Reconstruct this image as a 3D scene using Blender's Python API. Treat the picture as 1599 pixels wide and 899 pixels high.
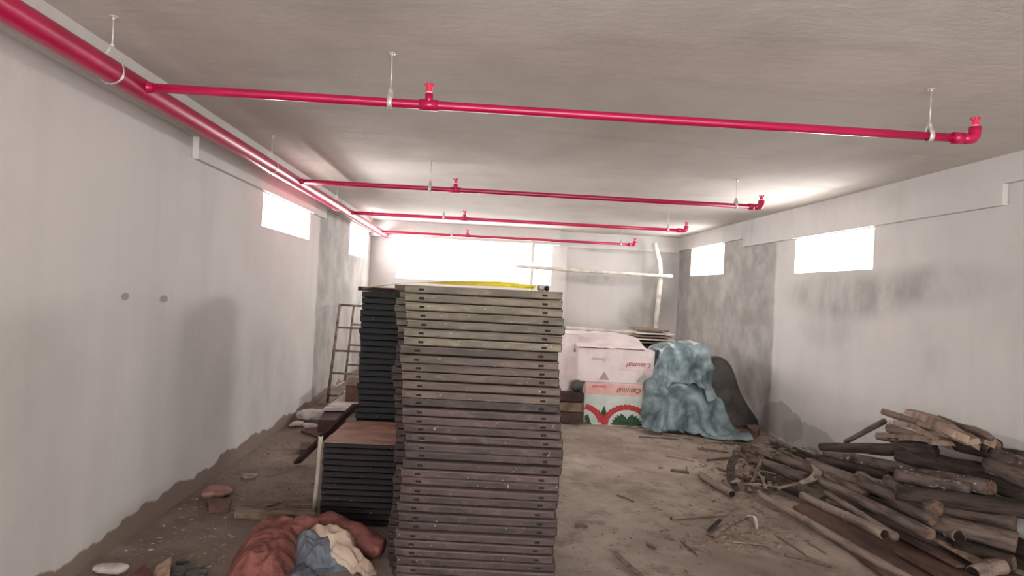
import bpy, bmesh, math, random
from mathutils import Vector, Matrix, noise
random.seed(7)
C = bpy.context.scene.collection
for o in list(bpy.data.objects): bpy.data.objects.remove(o)

# ---------------------------------------------------------------- camera
F, CX, CY, H = 1050.0, 799.5, 449.5, 1.5          # focal length in pixels of the 1599x899 frame, eye height
yaw, pitch, roll = math.atan(54.5/F), math.atan(5.1/F), math.atan(.0486)
FW = Vector((math.sin(yaw)*math.cos(pitch), math.cos(yaw)*math.cos(pitch), math.sin(pitch)))
r0 = Vector((math.cos(yaw), -math.sin(yaw), 0)); u0 = r0.cross(FW)
RT = r0*math.cos(roll) + u0*math.sin(roll)
UP = -r0*math.sin(roll) + u0*math.cos(roll)
cd = bpy.data.cameras.new('camera'); cam = bpy.data.objects.new('camera', cd); C.objects.link(cam)
M = Matrix((RT, UP, -FW)).transposed().to_4x4(); M.translation = (0, 0, H); cam.matrix_world = M
cd.sensor_fit = 'HORIZONTAL'; cd.sensor_width = 36.0; cd.lens = F/1599*36; cd.clip_start = .05
bpy.context.scene.camera = cam
def at(px, py, ax, v):                            # the place on the plane (axis ax = v) that a point of the picture shows
    d = FW + RT*((px-CX)/F) + UP*((CY-py)/F); o = Vector((0, 0, H))
    return o + d*((v-o[ax])/d[ax])

# ---------------------------------------------------------------- world, lights, exposure
sc = bpy.context.scene
sc.view_settings.view_transform = 'Standard'; sc.view_settings.look = 'None'
sc.view_settings.gamma = 1; sc.view_settings.use_curve_mapping = False
sc.view_settings.exposure = 0.62
w = bpy.data.worlds.new('overcast_sky'); sc.world = w; w.use_nodes = True
w.node_tree.nodes['Background'].inputs[0].default_value = (1.0, .985, .96, 1)
w.node_tree.nodes['Background'].inputs[1].default_value = 2.2
def area(name, loc, rot, sx, sy, power, col=(1, .975, .945)):
    l = bpy.data.lights.new(name, 'AREA'); l.shape = 'RECTANGLE'; l.size = sx; l.size_y = sy
    l.energy = power; l.color = col
    o = bpy.data.objects.new(name, l); C.objects.link(o); o.location = loc; o.rotation_euler = rot
    return o
P = math.pi
# daylight entering by each opening (the lamps stand just outside the wall)
area('daylight_left_near', (-2.14, 6.72, 2.11), (0, -P/2, 0), .34, 1.6, 52)
area('daylight_left_far', (-2.14, 10.65, 2.16), (0, -P/2, 0), .48, 1.6, 30)
area('daylight_right_near', (3.90, 6.77, 2.06), (0, P/2, 0), .40, 1.6, 46)
area('daylight_right_far', (3.90, 10.5, 2.14), (0, P/2, 0), .48, 1.5, 28)
area('daylight_end', (-.06, 12.32, 1.98), (-P/2, 0, 0), 2.75, .70, 85)
area('daylight_rear', (.9, -4.0, 1.3), (P/2+.95, 0, 0), 4.6, 1.6, 380)

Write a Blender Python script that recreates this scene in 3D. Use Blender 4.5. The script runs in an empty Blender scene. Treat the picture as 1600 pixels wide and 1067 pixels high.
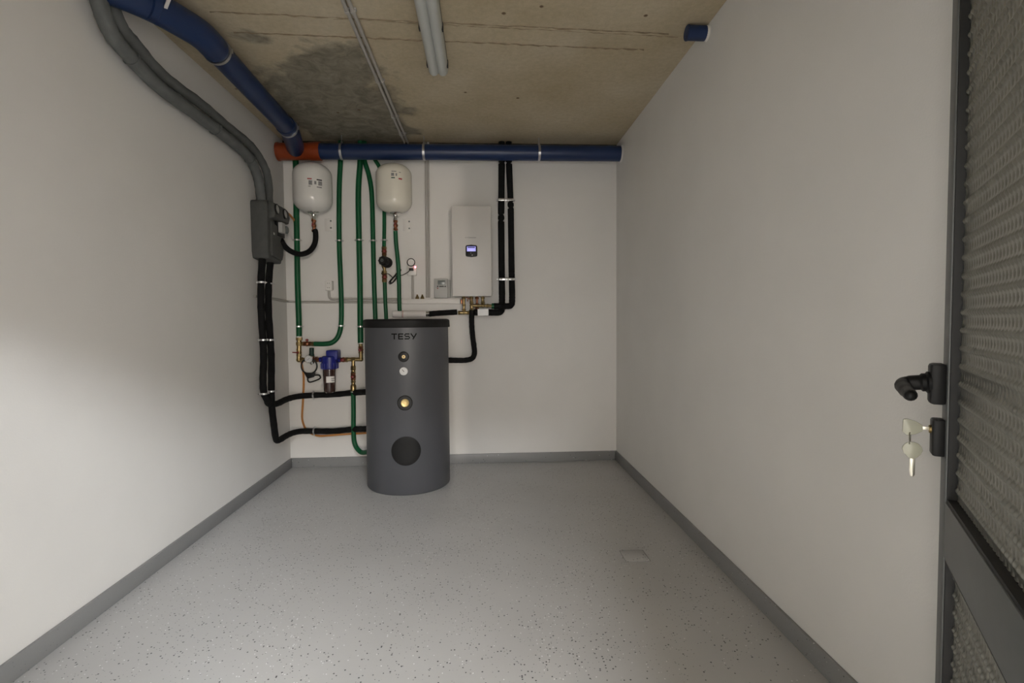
import bpy, bmesh, math, random
from mathutils import Vector, Matrix
random.seed(7)
PI = math.pi
SC = bpy.context.scene
COL = SC.collection

# ---------------------------------------------------------------- camera, world, lights, exposure
W, H = 2.7701, 2.70          # room width (x) and height (z); back wall y = 0, the camera looks along +y
cam_d = bpy.data.cameras.new('camera')
cam = bpy.data.objects.new('camera', cam_d); COL.objects.link(cam)
cam_d.sensor_width = 36.0; cam_d.lens = 790.3149 / 1600.0 * 36.0
cam_d.clip_start = 0.02; cam_d.clip_end = 60
cam.location = (1.6146, -4.3027, 1.2101)
cam.rotation_mode = 'XYZ'
cam.matrix_world = (Matrix.Translation(cam.location) @ Matrix.Rotation(-0.0586, 4, 'Z')
                    @ Matrix.Rotation(PI / 2 - 0.0399, 4, 'X') @ Matrix.Rotation(-0.008, 4, 'Z'))
SC.camera = cam
SC.view_settings.view_transform = 'Standard'
SC.view_settings.look = 'None'
SC.view_settings.gamma = 1.0
SC.view_settings.use_curve_mapping = False
SC.view_settings.exposure = 0.35

world = bpy.data.worlds.new('world'); SC.world = world
world.use_nodes = True
world.node_tree.nodes['Background'].inputs[0].default_value = (1.0, 0.94, 0.875, 1)
world.node_tree.nodes['Background'].inputs[1].default_value = 6.5

def area(name, loc, target, sx, sy, power, color):
    l = bpy.data.lights.new(name, 'AREA'); l.shape = 'RECTANGLE'; l.size = sx; l.size_y = sy
    l.energy = power; l.color = color
    o = bpy.data.objects.new(name, l); COL.objects.link(o); o.location = loc
    o.rotation_euler = (Vector(target) - Vector(loc)).to_track_quat('-Z', 'Y').to_euler()
    return o
area('corridor_lamp', (2.5, -5.6, 2.78), (1.2, -3.2, 0.6), 1.4, 0.12, 172, (0.92, 0.96, 1.0))
area('vessel_glint_helper', (3.2, -11.0, 1.30), (0.8, 0, 2.2), 0.14, 0.14, 90, (1.0, 0.88, 0.74))  # added unseen lamp, meant to put glints on the vessels

# ---------------------------------------------------------------- materials
def mat(name, col, rough=0.5, metal=0.0, var=0.0, scale=8.0, bump=0.0, bscale=60.0, coat=0.0, alpha=None, emit=None, trans=0.0, spec=0.5):
    m = bpy.data.materials.new(name); m.use_nodes = True
    nt = m.node_tree; N = nt.nodes; Lk = nt.links
    b = N['Principled BSDF']
    b.inputs['Roughness'].default_value = rough; b.inputs['Metallic'].default_value = metal
    b.inputs['Coat Weight'].default_value = coat
    b.inputs['Specular IOR Level'].default_value = spec
    b.inputs['Base Color'].default_value = (*col, 1)
    if trans: b.inputs['Transmission Weight'].default_value = trans
    if alpha is not None: b.inputs['Alpha'].default_value = alpha
    if emit:
        b.inputs['Emission Color'].default_value = (*emit[0], 1); b.inputs['Emission Strength'].default_value = emit[1]
    tc = N.new('ShaderNodeTexCoord')
    if var > 0:
        n = N.new('ShaderNodeTexNoise'); n.inputs['Scale'].default_value = scale; n.inputs['Detail'].default_value = 4
        Lk.new(tc.outputs['Object'], n.inputs['Vector'])
        r = N.new('ShaderNodeValToRGB')
        r.color_ramp.elements[0].position = 0.3; r.color_ramp.elements[1].position = 0.7
        r.color_ramp.elements[0].color = (*[c * (1 - var) for c in col], 1)
        r.color_ramp.elements[1].color = (*[min(1, c * (1 + var)) for c in col], 1)
        Lk.new(n.outputs['Fac'], r.inputs['Fac']); Lk.new(r.outputs['Color'], b.inputs['Base Color'])
    if bump > 0:
        n2 = N.new('ShaderNodeTexNoise'); n2.inputs['Scale'].default_value = bscale; n2.inputs['Detail'].default_value = 5
        Lk.new(tc.outputs['Object'], n2.inputs['Vector'])
        bp = N.new('ShaderNodeBump'); bp.inputs['Strength'].default_value = bump; bp.inputs['Distance'].default_value = 0.004
        Lk.new(n2.outputs['Fac'], bp.inputs['Height']); Lk.new(bp.outputs['Normal'], b.inputs['Normal'])
    return m

M = {}
M['wall'] = mat('plaster_white', (0.75, 0.735, 0.71), 0.9, var=0.02, scale=3, bump=0.12, bscale=140, spec=0.2)
M['blue'] = mat('blue_pvc', (0.010, 0.028, 0.095), 0.38, var=0.06, scale=6)
M['orange'] = mat('orange_pvc', (0.30, 0.050, 0.010), 0.42, var=0.08, scale=9)
M['green'] = mat('green_ppr', (0.004, 0.085, 0.030), 0.42, var=0.12, scale=12, spec=0.3)
M['dkgreen'] = mat('dark_green_plastic', (0.008, 0.035, 0.025), 0.5, var=0.1)
M['foam'] = mat('black_rubber_foam', (0.006, 0.006, 0.0062), 0.8, var=0.3, scale=30, bump=0.3, bscale=90, spec=0.22)
M['greyfoam'] = mat('grey_foam', (0.125, 0.133, 0.13), 0.7, var=0.14, scale=14, bump=0.35, bscale=70)
M['steel'] = mat('galvanised_steel', (0.62, 0.62, 0.62), 0.32, 1.0, var=0.12, scale=40)
M['chrome'] = mat('chrome', (0.8, 0.8, 0.78), 0.16, 1.0)
M['brass'] = mat('brass', (0.37, 0.275, 0.13), 0.34, 1.0, var=0.15, scale=30)
M['copper'] = mat('copper_fitting', (0.36, 0.155, 0.085), 0.36, 1.0, var=0.2, scale=40)
M['red'] = mat('red_handle', (0.2, 0.018, 0.016), 0.45, var=0.1)
M['tank'] = mat('grey_tank_foil', (0.071, 0.073, 0.082), 0.46, var=0.03, scale=5, bump=0.08, bscale=300)
M['lid'] = mat('black_lid', (0.009, 0.009, 0.0092), 0.6, var=0.15, scale=20, spec=0.25)
M['black'] = mat('black_plastic', (0.008, 0.008, 0.0085), 0.45, var=0.1, spec=0.3)
M['ink'] = mat('black_print', (0.004, 0.004, 0.004), 0.7, spec=0.1)
M['inkred'] = mat('red_print', (0.35, 0.02, 0.02), 0.6)
M['inkgreen'] = mat('green_print', (0.01, 0.06, 0.04), 0.6)
M['inkgrey'] = mat('grey_print', (0.22, 0.22, 0.22), 0.6, var=0.6, scale=260)
M['vesselw'] = mat('white_enamel', (0.72, 0.71, 0.68), 0.21, var=0.02)
M['vesselc'] = mat('cream_enamel', (0.74, 0.71, 0.62), 0.21, var=0.02)
M['unit'] = mat('white_powder_coat', (0.62, 0.60, 0.575), 0.42, var=0.01)
M['screen'] = mat('lit_display', (0.3, 0.3, 0.6), 0.2, emit=((0.42, 0.40, 1.0), 0.62))
M['led'] = mat('red_led', (0.9, 0.3, 0.35), 0.3, emit=((1.0, 0.18, 0.25), 8.0))
M['lcd'] = mat('grey_lcd', (0.16, 0.18, 0.17), 0.25)
M['white'] = mat('white_plastic', (0.74, 0.72, 0.69), 0.45, var=0.01)
M['conduit'] = mat('grey_conduit', (0.42, 0.40, 0.37), 0.5, var=0.05, scale=20)
M['ctrl'] = mat('light_grey_plastic', (0.44, 0.44, 0.425), 0.5, var=0.02)
M['station'] = mat('grey_epp_shell', (0.082, 0.084, 0.08), 0.7, var=0.12, scale=25, bump=0.25, bscale=160)
M['filterblue'] = mat('royal_blue_plastic', (0.010, 0.016, 0.20), 0.4, var=0.1)
M['bowl'] = mat('smoky_brown_bowl', (0.055, 0.03, 0.025), 0.15, var=0.25, scale=18, coat=0.4)
M['cable_orange'] = mat('orange_cable', (0.48, 0.20, 0.045), 0.5, var=0.1)
M['doorframe'] = mat('dark_grey_lacquer', (0.105, 0.11, 0.11), 0.42, var=0.04, scale=30)
M['gasket'] = mat('black_gasket', (0.014, 0.014, 0.014), 0.6)
M['mesh'] = mat('embossed_sheet', (0.30, 0.295, 0.26), 0.28, 0.7, var=0.06, scale=30)
M['keyhead'] = mat('pale_clear_key_plastic', (0.62, 0.62, 0.50), 0.25, trans=0.25, coat=0.3)
M['nickel'] = mat('nickel_key', (0.55, 0.53, 0.46), 0.3, 1.0)
M['fixture'] = mat('grey_luminaire_cover', (0.50, 0.52, 0.50), 0.28, var=0.03, scale=4, coat=0.2)
M['fixbase'] = mat('grey_luminaire_tray', (0.22, 0.22, 0.20), 0.5)
M['tube'] = mat('unlit_tube', (0.72, 0.70, 0.68), 0.25)
M['dialwhite'] = mat('dial_white', (0.66, 0.66, 0.66), 0.35)
M['concrete_fin'] = mat('concrete_fin', (0.235, 0.185, 0.12), 0.9, var=0.25, scale=30, bump=0.4, bscale=60)
M['outside'] = mat('grey_light_blocker', (0.52, 0.52, 0.51), 0.9, var=0.05)  # tone of the added wall outside, set to bounce lamp light
M['rawconcrete'] = mat('raw_concrete_edge', (0.085, 0.075, 0.055), 0.95, var=0.4, scale=14, bump=0.5, bscale=40, spec=0.1)
M['paper'] = mat('paper_label', (0.82, 0.80, 0.78), 0.6)
M['tagpaper'] = mat('white_sticker', (0.95, 0.95, 0.95), 0.5)

def concrete():
    m = bpy.data.materials.new('cast_concrete'); m.use_nodes = True
    nt = m.node_tree; N = nt.nodes; K = nt.links; b = N['Principled BSDF']
    b.inputs['Roughness'].default_value = 0.92; b.inputs['Specular IOR Level'].default_value = 0.2
    tc = N.new('ShaderNodeTexCoord')
    def noise(scale, detail, rough=0.6, vec=None, dist=0.0):
        n = N.new('ShaderNodeTexNoise'); n.inputs['Scale'].default_value = scale; n.inputs['Detail'].default_value = detail
        n.inputs['Roughness'].default_value = rough; n.inputs['Distortion'].default_value = dist
        K.new(vec or tc.outputs['Object'], n.inputs['Vector']); return n.outputs['Fac']
    def ramp(f, p0, c0, p1, c1):
        r = N.new('ShaderNodeValToRGB'); e = r.color_ramp.elements
        e[0].position = p0; e[0].color = (*c0, 1); e[1].position = p1; e[1].color = (*c1, 1)
        K.new(f, r.inputs['Fac']); return r.outputs['Color']
    def mix(mode, f, a, c):
        x = N.new('ShaderNodeMix'); x.data_type = 'RGBA'; x.blend_type = mode
        if isinstance(f, float): x.inputs[0].default_value = f
        else: K.new(f, x.inputs[0])
        for v, i in ((a, 6), (c, 7)):
            if isinstance(v, tuple): x.inputs[i].default_value = (*v, 1)
            else: K.new(v, x.inputs[i])
        return x.outputs[2]
    base = ramp(noise(1.6, 5, 0.55), 0.32, (0.45, 0.375, 0.25), 0.68, (0.57, 0.50, 0.375))
    fine = ramp(noise(34, 6, 0.7), 0.3, (0.82, 0.82, 0.82), 0.72, (1.08, 1.08, 1.08))
    c = mix('MULTIPLY', 0.8, base, fine)
    # damp grey stain with an irregular edge, over the part above the vessels
    sx = N.new('ShaderNodeSeparateXYZ'); K.new(tc.outputs['Object'], sx.inputs[0])
    def m2(op, a, v):
        x = N.new('ShaderNodeMath'); x.operation = op
        for q, i in ((a, 0), (v, 1)):
            if isinstance(q, (int, float)): x.inputs[i].default_value = q
            else: K.new(q, x.inputs[i])
        return x.outputs[0]
    wob = noise(2.6, 6, 0.62, dist=0.4)
    # distance from the stain centre, stretched, plus wobble
    dx = m2('DIVIDE', m2('SUBTRACT', sx.outputs[0], -0.72)  , 0.50)
    dy = m2('DIVIDE', m2('SUBTRACT', sx.outputs[1], 1.40), 1.0)
    d = m2('ADD', m2('POWER', m2('ABSOLUTE', dx, 0), 2.0), m2('POWER', m2('ABSOLUTE', dy, 0), 2.0))
    s = m2('ADD', d, m2('MULTIPLY', m2('SUBTRACT', wob, 0.5), 3.4))
    st = ramp(s, 0.62, (1, 1, 1), 1.25, (0, 0, 0))
    streak = ramp(noise(9, 6, 0.7, dist=1.2), 0.35, (0.185, 0.165, 0.125), 0.75, (0.36, 0.33, 0.26))
    c = mix('MIX', st, c, streak)
    # pale lime bloom and small dark blow holes
    bloom = ramp(noise(4.5, 7, 0.7, dist=0.6), 0.60, (0, 0, 0), 0.74, (0.5, 0.5, 0.5))
    c = mix('MIX', bloom, c, (0.46, 0.43, 0.34))
    v = N.new('ShaderNodeTexVoronoi'); v.inputs['Scale'].default_value = 5.5; v.inputs['Randomness'].default_value = 1.0
    K.new(tc.outputs['Object'], v.inputs['Vector'])
    holes = ramp(v.outputs['Distance'], 0.045, (1, 1, 1), 0.075, (0, 0, 0))
    vr = N.new('ShaderNodeSeparateColor'); K.new(v.outputs['Color'], vr.inputs[0])
    hm = m2('MULTIPLY', holes, m2('GREATER_THAN', vr.outputs[0], 0.55))
    c = mix('MIX', hm, c, (0.15, 0.105, 0.065))
    K.new(c, b.inputs['Base Color'])
    bp = N.new('ShaderNodeBump'); bp.inputs['Strength'].default_value = 0.35; bp.inputs['Distance'].default_value = 0.006
    K.new(noise(22, 8, 0.7), bp.inputs['Height']); K.new(bp.outputs['Normal'], b.inputs['Normal'])
    return m
M['concrete'] = concrete()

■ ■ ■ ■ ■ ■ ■

WHAT IS BEING ASKED:
Return only the lines running from the top of the data to the line that holds "return o + d*((v-o[ax])/d[ax])". Include both of those lines, but skip the pictures.

RESULT OF THE EXERCISE:
Reconstruct this image as a 3D scene using Blender's Python API. Treat the picture as 1599 pixels wide and 899 pixels high.
import bpy, bmesh, math, random
from mathutils import Vector, Matrix, noise
random.seed(7)
C = bpy.context.scene.collection
for o in list(bpy.data.objects): bpy.data.objects.remove(o)

# ---------------------------------------------------------------- camera
F, CX, CY, H = 1050.0, 799.5, 449.5, 1.5          # focal length in pixels of the 1599x899 frame, eye height
yaw, pitch, roll = math.atan(54.5/F), math.atan(5.1/F), math.atan(.0486)
FW = Vector((math.sin(yaw)*math.cos(pitch), math.cos(yaw)*math.cos(pitch), math.sin(pitch)))
r0 = Vector((math.cos(yaw), -math.sin(yaw), 0)); u0 = r0.cross(FW)
RT = r0*math.cos(roll) + u0*math.sin(roll)
UP = -r0*math.sin(roll) + u0*math.cos(roll)
cd = bpy.data.cameras.new('camera'); cam = bpy.data.objects.new('camera', cd); C.objects.link(cam)
M = Matrix((RT, UP, -FW)).transposed().to_4x4(); M.translation = (0, 0, H); cam.matrix_world = M
cd.sensor_fit = 'HORIZONTAL'; cd.sensor_width = 36.0; cd.lens = F/1599*36; cd.clip_start = .05
bpy.context.scene.camera = cam
def at(px, py, ax, v):                            # the place on the plane (axis ax = v) that a point of the picture shows
    d = FW + RT*((px-CX)/F) + UP*((CY-py)/F); o = Vector((0, 0, H))
    return o + d*((v-o[ax])/d[ax])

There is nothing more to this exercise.